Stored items
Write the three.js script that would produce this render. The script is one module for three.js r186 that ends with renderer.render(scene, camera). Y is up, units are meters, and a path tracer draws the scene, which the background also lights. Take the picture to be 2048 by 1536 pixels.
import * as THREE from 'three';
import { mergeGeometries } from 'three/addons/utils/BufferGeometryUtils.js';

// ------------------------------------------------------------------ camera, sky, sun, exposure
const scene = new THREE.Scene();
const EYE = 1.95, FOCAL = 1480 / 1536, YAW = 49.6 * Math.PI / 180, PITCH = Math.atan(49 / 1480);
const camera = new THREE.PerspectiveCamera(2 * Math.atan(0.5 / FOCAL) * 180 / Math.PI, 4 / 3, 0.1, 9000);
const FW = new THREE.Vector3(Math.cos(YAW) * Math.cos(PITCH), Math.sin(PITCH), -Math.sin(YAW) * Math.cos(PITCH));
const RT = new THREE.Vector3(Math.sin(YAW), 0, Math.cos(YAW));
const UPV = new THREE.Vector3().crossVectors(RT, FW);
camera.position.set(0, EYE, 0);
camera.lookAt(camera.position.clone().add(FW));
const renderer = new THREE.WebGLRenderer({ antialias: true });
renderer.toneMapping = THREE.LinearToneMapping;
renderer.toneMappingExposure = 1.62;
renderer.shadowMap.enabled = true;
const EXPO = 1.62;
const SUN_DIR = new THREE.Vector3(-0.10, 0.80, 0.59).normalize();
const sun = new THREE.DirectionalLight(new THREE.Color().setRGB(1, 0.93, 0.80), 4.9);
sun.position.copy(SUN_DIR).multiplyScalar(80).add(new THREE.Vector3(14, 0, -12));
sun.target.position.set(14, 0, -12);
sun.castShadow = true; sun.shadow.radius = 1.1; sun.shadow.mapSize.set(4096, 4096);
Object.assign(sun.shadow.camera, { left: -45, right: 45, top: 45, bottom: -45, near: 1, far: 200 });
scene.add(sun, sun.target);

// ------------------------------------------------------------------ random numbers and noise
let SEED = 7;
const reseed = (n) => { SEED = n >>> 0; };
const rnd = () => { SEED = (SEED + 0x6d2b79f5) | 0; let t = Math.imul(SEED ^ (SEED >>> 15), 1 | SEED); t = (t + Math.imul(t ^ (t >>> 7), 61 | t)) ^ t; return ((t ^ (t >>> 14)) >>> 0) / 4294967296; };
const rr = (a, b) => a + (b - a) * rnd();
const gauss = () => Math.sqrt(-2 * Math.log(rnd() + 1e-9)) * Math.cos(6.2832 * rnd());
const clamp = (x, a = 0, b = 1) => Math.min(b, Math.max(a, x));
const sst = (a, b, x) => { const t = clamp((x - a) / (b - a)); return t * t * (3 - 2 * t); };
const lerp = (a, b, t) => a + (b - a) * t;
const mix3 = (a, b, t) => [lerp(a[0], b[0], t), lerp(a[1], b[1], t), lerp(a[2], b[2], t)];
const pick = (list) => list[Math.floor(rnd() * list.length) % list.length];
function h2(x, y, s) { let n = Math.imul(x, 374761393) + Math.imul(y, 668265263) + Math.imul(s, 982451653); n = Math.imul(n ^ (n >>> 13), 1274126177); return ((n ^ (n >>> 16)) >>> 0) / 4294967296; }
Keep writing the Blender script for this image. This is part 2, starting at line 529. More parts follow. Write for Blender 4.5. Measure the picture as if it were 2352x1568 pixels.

### YOUR INSTRUCTIONS
Give the entries once more, exactly as they appear.

### ANSWER BELOW
Write the three.js script that would produce this render. The script is one module for three.js r186 that ends with renderer.render(scene, camera). Y is up, units are meters, and a path tracer draws the scene, which the background also lights. Take the picture to be 2048 by 1536 pixels.
import * as THREE from 'three';
import { mergeGeometries } from 'three/addons/utils/BufferGeometryUtils.js';

// ------------------------------------------------------------------ camera, sky, sun, exposure
const scene = new THREE.Scene();
const EYE = 1.95, FOCAL = 1480 / 1536, YAW = 49.6 * Math.PI / 180, PITCH = Math.atan(49 / 1480);
const camera = new THREE.PerspectiveCamera(2 * Math.atan(0.5 / FOCAL) * 180 / Math.PI, 4 / 3, 0.1, 9000);
const FW = new THREE.Vector3(Math.cos(YAW) * Math.cos(PITCH), Math.sin(PITCH), -Math.sin(YAW) * Math.cos(PITCH));
const RT = new THREE.Vector3(Math.sin(YAW), 0, Math.cos(YAW));
const UPV = new THREE.Vector3().crossVectors(RT, FW);
camera.position.set(0, EYE, 0);
camera.lookAt(camera.position.clone().add(FW));
const renderer = new THREE.WebGLRenderer({ antialias: true });
renderer.toneMapping = THREE.LinearToneMapping;
renderer.toneMappingExposure = 1.62;
renderer.shadowMap.enabled = true;
const EXPO = 1.62;
const SUN_DIR = new THREE.Vector3(-0.10, 0.80, 0.59).normalize();
const sun = new THREE.DirectionalLight(new THREE.Color().setRGB(1, 0.93, 0.80), 4.9);
sun.position.copy(SUN_DIR).multiplyScalar(80).add(new THREE.Vector3(14, 0, -12));
sun.target.position.set(14, 0, -12);
sun.castShadow = true; sun.shadow.radius = 1.1; sun.shadow.mapSize.set(4096, 4096);
Object.assign(sun.shadow.camera, { left: -45, right: 45, top: 45, bottom: -45, near: 1, far: 200 });
scene.add(sun, sun.target);

// ------------------------------------------------------------------ random numbers and noise
let SEED = 7;
const reseed = (n) => { SEED = n >>> 0; };
const rnd = () => { SEED = (SEED + 0x6d2b79f5) | 0; let t = Math.imul(SEED ^ (SEED >>> 15), 1 | SEED); t = (t + Math.imul(t ^ (t >>> 7), 61 | t)) ^ t; return ((t ^ (t >>> 14)) >>> 0) / 4294967296; };
const rr = (a, b) => a + (b - a) * rnd();
const gauss = () => Math.sqrt(-2 * Math.log(rnd() + 1e-9)) * Math.cos(6.2832 * rnd());
const clamp = (x, a = 0, b = 1) => Math.min(b, Math.max(a, x));
const sst = (a, b, x) => { const t = clamp((x - a) / (b - a)); return t * t * (3 - 2 * t); };
const lerp = (a, b, t) => a + (b - a) * t;
const mix3 = (a, b, t) => [lerp(a[0], b[0], t), lerp(a[1], b[1], t), lerp(a[2], b[2], t)];
const pick = (list) => list[Math.floor(rnd() * list.length) % list.length];
function h2(x, y, s) { let n = Math.imul(x, 374761393) + Math.imul(y, 668265263) + Math.imul(s, 982451653); n = Math.imul(n ^ (n >>> 13), 1274126177); return ((n ^ (n >>> 16)) >>> 0) / 4294967296; }
Keep writing the Blender script for this image. This is part 2, starting at line 529. More parts follow. Write for Blender 4.5. Measure the picture as if it were 2352x1568 pixels.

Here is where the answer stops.